Let's face it. As dedicated to their art as many artists may be, they still need to eat, to wear clothes, and to keep a roof over their heads. That means that they need to find a market for their art and sometimes pretty quickly when they're down to their last few coins and their cupboards are bare.

Other people, those who have quite a bit money, are perfectly willing to purchase art and often to commission special works. These connoisseurs enjoy artistic beauty and they appreciate the social standing that owning fine art brings to them. Sometimes they even use art for religious purposes to help them pray and worship.

Patronage is a system that helps bring together artists and the people willing to commission and purchase their work. The latter group are called patrons. In this lesson, we'll see how patronage worked in the Baroque period of the 17th century. We'll learn about the major patrons of that era and we'll discover how the patronage system was beginning to change, especially in Holland.

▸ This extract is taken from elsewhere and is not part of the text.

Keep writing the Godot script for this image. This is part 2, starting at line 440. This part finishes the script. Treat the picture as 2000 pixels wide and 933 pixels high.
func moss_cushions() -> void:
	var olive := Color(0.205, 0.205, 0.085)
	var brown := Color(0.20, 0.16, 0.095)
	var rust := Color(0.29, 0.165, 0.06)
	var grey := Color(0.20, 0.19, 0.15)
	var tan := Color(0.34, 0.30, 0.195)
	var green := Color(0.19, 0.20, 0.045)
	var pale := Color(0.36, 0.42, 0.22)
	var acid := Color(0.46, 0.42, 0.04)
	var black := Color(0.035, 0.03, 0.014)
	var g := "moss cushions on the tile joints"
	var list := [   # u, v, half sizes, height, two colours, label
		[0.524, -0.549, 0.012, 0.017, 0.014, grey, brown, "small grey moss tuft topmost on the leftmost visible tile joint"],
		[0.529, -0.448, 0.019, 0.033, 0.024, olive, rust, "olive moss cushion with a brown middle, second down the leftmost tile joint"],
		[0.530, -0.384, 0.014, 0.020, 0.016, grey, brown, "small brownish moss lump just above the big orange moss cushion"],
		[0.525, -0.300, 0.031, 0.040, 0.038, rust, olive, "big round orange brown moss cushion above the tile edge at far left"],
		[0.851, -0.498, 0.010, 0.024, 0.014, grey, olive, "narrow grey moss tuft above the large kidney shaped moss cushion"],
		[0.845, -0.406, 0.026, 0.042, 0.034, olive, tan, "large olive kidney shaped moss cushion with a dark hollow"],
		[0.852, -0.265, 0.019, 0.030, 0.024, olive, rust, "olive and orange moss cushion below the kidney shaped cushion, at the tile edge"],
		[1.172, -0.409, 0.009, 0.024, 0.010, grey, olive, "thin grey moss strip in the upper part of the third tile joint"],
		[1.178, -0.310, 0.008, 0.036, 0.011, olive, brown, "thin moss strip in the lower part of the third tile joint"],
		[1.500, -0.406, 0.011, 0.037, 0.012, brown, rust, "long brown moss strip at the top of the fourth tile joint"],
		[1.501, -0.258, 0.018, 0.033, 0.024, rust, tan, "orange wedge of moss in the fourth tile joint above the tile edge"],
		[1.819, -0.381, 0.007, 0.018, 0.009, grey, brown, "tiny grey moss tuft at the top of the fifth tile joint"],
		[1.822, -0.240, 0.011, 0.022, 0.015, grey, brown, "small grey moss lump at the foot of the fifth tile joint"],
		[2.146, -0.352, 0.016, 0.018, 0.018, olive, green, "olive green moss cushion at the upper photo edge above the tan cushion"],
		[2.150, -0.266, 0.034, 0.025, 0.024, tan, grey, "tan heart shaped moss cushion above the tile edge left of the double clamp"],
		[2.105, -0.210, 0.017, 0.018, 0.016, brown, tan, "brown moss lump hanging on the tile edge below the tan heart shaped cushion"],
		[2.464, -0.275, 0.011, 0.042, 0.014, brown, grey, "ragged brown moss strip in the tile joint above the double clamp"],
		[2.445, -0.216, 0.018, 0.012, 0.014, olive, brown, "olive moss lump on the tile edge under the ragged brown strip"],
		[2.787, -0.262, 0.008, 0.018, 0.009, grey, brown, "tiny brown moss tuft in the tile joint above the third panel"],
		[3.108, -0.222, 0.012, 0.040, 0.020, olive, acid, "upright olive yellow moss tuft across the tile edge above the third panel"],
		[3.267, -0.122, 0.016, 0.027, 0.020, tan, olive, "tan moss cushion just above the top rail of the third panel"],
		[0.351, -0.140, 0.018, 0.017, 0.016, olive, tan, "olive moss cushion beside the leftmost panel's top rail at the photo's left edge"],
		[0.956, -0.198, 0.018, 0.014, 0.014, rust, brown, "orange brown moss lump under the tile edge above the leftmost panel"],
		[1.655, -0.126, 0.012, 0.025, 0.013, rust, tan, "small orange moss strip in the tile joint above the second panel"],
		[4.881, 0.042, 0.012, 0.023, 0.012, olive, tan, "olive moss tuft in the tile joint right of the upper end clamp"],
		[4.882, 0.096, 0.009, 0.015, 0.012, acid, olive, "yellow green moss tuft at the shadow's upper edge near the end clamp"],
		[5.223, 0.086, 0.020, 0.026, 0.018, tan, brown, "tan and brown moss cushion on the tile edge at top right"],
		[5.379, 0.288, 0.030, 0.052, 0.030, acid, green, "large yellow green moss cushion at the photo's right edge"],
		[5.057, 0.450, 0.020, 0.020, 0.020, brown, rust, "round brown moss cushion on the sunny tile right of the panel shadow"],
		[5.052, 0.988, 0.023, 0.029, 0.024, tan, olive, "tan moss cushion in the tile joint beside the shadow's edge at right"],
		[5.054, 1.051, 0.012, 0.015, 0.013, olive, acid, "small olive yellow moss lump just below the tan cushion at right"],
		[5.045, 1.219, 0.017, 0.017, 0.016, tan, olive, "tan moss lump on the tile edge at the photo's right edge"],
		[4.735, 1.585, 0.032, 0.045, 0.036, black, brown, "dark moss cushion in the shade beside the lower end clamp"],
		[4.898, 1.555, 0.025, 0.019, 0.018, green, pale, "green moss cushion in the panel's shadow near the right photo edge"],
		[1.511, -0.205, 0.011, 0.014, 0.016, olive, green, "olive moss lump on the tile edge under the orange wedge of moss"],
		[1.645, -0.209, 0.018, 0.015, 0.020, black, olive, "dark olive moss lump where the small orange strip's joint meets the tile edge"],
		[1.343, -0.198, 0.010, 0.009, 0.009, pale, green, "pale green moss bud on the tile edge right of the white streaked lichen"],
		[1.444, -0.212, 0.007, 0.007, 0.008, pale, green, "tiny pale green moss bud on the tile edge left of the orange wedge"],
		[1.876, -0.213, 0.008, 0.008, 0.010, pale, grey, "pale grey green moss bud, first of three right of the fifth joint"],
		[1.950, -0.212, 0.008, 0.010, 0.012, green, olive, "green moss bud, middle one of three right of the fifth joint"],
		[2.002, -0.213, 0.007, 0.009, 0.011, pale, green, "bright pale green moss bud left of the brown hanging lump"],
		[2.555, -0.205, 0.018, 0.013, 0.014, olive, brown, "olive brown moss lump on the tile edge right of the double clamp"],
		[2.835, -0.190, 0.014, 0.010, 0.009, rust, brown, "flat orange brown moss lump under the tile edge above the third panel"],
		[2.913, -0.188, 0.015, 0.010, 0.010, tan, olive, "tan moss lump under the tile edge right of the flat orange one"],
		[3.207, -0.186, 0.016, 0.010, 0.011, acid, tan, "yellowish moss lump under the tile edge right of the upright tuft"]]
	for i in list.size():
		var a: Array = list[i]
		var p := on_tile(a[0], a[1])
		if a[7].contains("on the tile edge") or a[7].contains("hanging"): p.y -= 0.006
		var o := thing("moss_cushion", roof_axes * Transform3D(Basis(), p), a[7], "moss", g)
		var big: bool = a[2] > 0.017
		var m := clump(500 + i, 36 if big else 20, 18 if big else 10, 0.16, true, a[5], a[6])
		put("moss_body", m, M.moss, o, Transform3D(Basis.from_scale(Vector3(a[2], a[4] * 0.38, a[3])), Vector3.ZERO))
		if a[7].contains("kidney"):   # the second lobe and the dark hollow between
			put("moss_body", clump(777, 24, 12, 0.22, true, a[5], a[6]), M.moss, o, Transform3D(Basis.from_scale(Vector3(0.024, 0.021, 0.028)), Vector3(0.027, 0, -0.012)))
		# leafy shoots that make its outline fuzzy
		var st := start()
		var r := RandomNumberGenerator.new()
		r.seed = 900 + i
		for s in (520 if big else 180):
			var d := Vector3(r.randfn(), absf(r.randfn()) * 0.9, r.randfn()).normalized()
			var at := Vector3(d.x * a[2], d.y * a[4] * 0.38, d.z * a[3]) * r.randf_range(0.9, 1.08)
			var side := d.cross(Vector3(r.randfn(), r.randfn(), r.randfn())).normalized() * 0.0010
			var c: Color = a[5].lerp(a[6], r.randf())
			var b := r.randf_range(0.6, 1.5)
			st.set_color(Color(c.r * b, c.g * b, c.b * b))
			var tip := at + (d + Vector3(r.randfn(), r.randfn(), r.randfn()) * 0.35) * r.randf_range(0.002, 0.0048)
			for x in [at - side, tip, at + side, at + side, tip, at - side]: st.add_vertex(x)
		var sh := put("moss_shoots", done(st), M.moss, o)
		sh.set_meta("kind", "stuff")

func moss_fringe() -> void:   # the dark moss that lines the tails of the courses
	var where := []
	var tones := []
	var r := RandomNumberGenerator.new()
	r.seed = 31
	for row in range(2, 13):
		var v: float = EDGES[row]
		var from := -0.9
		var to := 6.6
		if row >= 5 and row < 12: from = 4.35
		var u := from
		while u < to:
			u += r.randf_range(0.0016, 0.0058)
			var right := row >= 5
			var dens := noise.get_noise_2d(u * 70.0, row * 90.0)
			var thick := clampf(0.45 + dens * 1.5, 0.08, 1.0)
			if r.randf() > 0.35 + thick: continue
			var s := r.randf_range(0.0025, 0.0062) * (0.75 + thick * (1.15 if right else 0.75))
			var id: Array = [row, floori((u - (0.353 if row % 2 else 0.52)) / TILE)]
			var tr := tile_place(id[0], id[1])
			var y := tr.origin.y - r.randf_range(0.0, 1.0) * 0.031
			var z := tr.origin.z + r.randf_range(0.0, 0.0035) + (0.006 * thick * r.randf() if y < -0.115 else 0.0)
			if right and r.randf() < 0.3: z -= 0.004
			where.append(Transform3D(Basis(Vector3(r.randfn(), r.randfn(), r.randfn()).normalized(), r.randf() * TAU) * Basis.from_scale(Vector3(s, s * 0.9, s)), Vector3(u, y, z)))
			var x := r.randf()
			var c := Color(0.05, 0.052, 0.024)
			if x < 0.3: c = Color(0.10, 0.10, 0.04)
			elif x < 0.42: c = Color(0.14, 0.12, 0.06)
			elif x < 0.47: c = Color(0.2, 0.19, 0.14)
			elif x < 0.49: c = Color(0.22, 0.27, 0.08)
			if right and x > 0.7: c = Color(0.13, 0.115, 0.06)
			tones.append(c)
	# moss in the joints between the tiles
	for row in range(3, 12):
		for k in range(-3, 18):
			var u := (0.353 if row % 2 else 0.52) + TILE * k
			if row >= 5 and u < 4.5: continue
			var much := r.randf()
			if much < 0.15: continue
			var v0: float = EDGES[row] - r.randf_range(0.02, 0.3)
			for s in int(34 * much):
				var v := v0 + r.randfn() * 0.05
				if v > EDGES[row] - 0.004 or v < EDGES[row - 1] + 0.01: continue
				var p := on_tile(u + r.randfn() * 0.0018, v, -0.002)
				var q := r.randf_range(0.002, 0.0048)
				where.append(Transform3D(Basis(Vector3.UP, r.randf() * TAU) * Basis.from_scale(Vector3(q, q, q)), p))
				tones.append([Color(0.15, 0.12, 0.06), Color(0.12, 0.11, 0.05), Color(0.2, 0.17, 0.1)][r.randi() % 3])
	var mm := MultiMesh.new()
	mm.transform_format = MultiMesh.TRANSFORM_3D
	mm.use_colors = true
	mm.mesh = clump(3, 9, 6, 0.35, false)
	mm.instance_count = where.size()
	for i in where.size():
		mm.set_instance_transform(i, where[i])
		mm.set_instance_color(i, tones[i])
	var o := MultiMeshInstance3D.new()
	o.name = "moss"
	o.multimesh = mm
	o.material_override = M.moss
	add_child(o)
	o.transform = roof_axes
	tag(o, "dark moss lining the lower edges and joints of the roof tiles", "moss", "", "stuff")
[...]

Patronage in Catholic Countries

In Catholic countries like Italy, France, and Spain, 17th-century patronage of the arts remained very much like it had been for centuries. Artists started out by working for other artists, learning their trade, improving their skills, and helping their masters complete projects. When the time came for an artist to strike out on his own, he sought a patron to give him his first independent job, perhaps a commission for a sculpture or a portrait. If he did the job well and the patron was satisfied, the artist could hope for more commissions from that patron and others. If something went wrong, however, if the artist failed to satisfy the patron or if the patron ran out of money, the artist could be staring at bare cupboards for a while until he found a new commission or could sell a piece that he had already completed. Nothing was ever certain in the world of art.

Artists of 17th-century Italy, France, and Spain turned to three major categories of patrons to support their artistic endeavors.

1. The Catholic Church was a major patron of the arts. This was the era of the Counter-Reformation, and the Church often used art to teach and inspire Catholics. Churches throughout Europe commissioned artists to create dramatic buildings, like Francesco Borromini's San Carlo in Rome, and elaborate paintings, like Peter Paul Rubens' The Raising of Christ and Caravaggio's The Calling of Matthew. Through art, Catholics could catch a glimpse of the beauty of God and, caught up in the emotion and wonder of the art, raise their minds to him.

2. Monarchs also made for strong patrons of the arts. Kings and queens loved to show off and owning stunning works of art allowed them do that. Artists didn't mind helping out, especially when that meant getting paid. King Philip of Spain, for instance, commissioned Diego Velazquez to paint forty portraits of his royal self over several years. The artist also painted portraits of the royal family and captured scenes from history and everyday life. Not to be left behind, Louis XIV of France was a great patron of the arts. He commissioned Hyacinthe Rigaud to paint his portrait in 1701. He also hired scores of artists to design and decorate his marvelous palace of Versailles, which showed off the king's love of beauty as well as (and probably more importantly) his wealth and importance.

3. Wealthy individuals, both clergy and laity, also supported the arts. They could afford to purchase portraits and commission elaborate paintings and sculptures, and doing so gave them greater social status. Artist Hyacinthe Rigaud, for instance, painted portraits of many French dukes and noblemen, while sculptor Gian Lorenzo Bernini created famous sculptures like The Rape of Persephone, Apollo and Daphne, and David for Cardinal Scipione Borghese, and Caravaggio painted works like The Musicians and Bacchus for Cardinal Francesco Maria Del Monte.